Postmodernism In literature, a movement that began after World War II, developing from the experimentation of the Modernist era. Postmodernist works exhibit differing approaches, but often mock previous traditions by parody, pastiche, and the mixing of elements of high and low art; they use techniques of metafiction to draw attention to a work’s artificiality.

prose The ordinary, natural form of written or spoken language, as opposed to the more structured, rhythmic forms of poetry.

protagonist The chief character in a story or narrative; the person to whom the story happens.

realism The accurate depiction of life as it is lived by ordinary people. Often specifically referring to the literary approach that was adopted in France (particularly in the novels of Gustave Flaubert) in the 19th century, which stressed material facts and sociological insight in reaction to the emotional nature of Romantic literature.

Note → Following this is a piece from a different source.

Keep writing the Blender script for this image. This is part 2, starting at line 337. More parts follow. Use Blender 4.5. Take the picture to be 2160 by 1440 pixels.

rhyme A repetition of the same sound in two or more words; when this occurs at the end of lines in a poem it creates an effect, which poets use to achieve various ends (for example to enhance meaning, to round off a poem, or simply for harmony).

rhyme scheme The pattern of the rhymes in a poem. Certain types of poem have strict rhyme schemes, such as terza rima , the Shakespearean sonnet, and the Keatsian ode.

roman à clef A work in which real people and events are presented in fictionalized form. From the French meaning “novel with a key”.

romance In the 16th to 18th centuries, a work of fiction that contained extraordinary adventures or fanciful elements. In contemporary fiction, a genre whose narrative and plot focus on romantic love.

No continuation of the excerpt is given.